The reasoning behind the scheme was to raise the standard of living for tenants in the private rental sector (by eliminating rogue landlords) and reduce anti-social behaviour in the borough. Panorama’s programme, ‘The Great Housing Benefit Scandal’ (20 April 2015) highlighted how unscrupulous landlords were taking advantage and benefiting from dire situations that tenants found themselves in, at the benefit of tax payers and the public purse.

Previously a landlord only required a licence if s/he was letting a House in Multiple Occupation (“HMO”). A landlord licence will set you back about £500 for a 5 year license. This is not transferable and is personal to each landlord per property.

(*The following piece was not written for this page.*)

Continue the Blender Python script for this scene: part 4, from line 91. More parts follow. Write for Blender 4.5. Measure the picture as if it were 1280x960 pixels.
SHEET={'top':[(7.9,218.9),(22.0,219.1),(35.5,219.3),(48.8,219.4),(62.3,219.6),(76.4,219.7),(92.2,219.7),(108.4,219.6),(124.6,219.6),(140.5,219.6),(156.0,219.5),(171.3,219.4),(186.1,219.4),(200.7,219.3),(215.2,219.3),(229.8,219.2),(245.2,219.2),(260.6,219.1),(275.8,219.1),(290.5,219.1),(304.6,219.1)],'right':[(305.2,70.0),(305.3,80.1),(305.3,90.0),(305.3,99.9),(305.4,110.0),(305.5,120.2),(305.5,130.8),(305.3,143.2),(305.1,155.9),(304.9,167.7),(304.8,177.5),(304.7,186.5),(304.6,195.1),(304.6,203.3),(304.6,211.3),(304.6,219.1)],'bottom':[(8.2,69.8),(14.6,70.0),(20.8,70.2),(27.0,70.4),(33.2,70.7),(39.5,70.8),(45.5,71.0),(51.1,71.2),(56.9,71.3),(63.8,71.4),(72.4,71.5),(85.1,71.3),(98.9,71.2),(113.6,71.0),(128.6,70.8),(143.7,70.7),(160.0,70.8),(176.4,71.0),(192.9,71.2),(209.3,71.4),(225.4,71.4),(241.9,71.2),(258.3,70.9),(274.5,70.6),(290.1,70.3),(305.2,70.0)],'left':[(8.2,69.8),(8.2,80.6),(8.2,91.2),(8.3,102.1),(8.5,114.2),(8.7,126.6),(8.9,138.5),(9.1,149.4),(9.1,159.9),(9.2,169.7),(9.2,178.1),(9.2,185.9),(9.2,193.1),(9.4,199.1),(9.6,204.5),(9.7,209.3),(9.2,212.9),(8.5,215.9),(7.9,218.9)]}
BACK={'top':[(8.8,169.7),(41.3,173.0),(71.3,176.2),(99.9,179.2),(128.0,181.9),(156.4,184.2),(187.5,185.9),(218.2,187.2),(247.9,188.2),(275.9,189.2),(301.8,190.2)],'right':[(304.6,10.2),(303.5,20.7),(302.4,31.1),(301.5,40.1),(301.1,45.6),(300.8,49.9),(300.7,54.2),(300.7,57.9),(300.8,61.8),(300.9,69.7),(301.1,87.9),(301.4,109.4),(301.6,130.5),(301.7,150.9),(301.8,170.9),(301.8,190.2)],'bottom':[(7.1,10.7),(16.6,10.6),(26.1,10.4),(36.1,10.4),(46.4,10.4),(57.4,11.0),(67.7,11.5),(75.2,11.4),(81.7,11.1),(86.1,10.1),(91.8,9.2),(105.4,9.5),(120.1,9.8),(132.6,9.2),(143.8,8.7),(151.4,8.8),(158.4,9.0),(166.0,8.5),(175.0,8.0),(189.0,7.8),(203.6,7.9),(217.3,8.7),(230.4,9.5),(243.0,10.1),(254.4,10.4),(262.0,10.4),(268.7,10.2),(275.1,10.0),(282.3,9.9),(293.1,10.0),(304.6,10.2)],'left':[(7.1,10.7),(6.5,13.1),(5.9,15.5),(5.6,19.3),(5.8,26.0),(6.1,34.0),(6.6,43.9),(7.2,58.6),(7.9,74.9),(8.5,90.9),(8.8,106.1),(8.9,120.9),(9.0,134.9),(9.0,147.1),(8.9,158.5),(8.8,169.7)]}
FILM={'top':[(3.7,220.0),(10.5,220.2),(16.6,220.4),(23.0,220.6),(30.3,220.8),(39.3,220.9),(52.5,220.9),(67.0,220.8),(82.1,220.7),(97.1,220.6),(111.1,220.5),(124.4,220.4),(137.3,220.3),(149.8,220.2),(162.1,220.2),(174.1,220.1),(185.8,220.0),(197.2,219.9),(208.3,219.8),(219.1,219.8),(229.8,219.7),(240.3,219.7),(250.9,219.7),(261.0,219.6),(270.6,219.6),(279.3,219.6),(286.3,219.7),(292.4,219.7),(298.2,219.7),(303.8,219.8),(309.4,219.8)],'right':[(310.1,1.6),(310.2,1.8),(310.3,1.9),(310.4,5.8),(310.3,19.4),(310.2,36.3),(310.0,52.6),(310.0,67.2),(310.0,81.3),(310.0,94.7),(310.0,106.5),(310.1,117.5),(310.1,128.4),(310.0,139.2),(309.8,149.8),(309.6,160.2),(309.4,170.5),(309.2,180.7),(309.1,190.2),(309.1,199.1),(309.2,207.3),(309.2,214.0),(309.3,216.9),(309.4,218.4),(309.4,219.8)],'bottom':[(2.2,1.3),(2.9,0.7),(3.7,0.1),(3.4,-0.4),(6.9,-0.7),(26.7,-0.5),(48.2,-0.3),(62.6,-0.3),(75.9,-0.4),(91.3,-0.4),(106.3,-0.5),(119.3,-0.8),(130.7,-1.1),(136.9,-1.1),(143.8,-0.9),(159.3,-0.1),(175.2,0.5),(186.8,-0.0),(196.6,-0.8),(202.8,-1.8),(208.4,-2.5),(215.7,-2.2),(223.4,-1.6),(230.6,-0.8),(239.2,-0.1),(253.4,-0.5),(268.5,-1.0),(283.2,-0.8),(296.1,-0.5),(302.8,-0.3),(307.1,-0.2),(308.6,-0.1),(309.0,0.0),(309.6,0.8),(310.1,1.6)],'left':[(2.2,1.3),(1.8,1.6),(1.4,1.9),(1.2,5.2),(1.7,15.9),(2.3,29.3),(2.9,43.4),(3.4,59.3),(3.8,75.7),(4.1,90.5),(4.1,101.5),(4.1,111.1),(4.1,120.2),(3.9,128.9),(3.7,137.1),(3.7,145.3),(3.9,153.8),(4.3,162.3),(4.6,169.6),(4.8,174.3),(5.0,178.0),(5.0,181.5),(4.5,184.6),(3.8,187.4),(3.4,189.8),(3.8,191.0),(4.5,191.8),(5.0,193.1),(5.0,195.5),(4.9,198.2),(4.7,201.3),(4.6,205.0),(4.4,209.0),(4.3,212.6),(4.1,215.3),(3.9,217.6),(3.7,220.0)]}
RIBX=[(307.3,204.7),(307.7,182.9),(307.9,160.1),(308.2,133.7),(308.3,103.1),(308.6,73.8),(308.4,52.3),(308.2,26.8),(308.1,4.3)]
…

There are serious consequences for failure to get a licence in a borough which requires it. You could be fined £20,000 or receive a penalty of £5,000 for breach of the licence conditions, and you cannot obtain possession through the accelerated possession procedure with a section 21 notice. Some mortgagors and insurers are also making this a prerequisite for them to lend or insure.

Initially there was a slow up take, the London Borough of Newham was the first council in England to introduce council wide compulsory licensing in January 2013. But this has gained momentum with more and more councils getting onto the band wagon of selective licensing.

A criticism of the scheme is that it is nothing but another means to raise revenue for cash strapped councils. Further it could well force investors/landlords to buy elsewhere (in areas which don’t operate the scheme), in turn causing a shortfall of private rentals in certain areas.

The National Landlords Association published a report in February 2015 called ‘Landlord Licensing’ which concluded, “…it is not a one-stop solution to housing problems and can be an incredibly poor, blunt instrument when used inappropriately or with unrealistic objectives.” The House of Commons then published a note on 17th March 2015 titled ‘Selective Licensing of Privately Rented Housing (England and Wales)’.

This led to the Selective Licensing of Houses (Additional Conditions) (England) Order 2015. As from 1st April 2015, councils now require government approval for such a scheme if they plan to licence a large area or proportion of the market (i.e. more than 20% of either the geographical area covered by the council or the local private rented sector). The idea is that this should promote effective licensing to address specific problems in particular areas.

As a landlord you need to be aware of whether the area that your property is situated in requires selective licensing of private rented accommodation, and what this can mean for you.

As a tenant you should be mindful of the law and in the event your landlord is in default, make the necessary steps to ensure redress of their failures.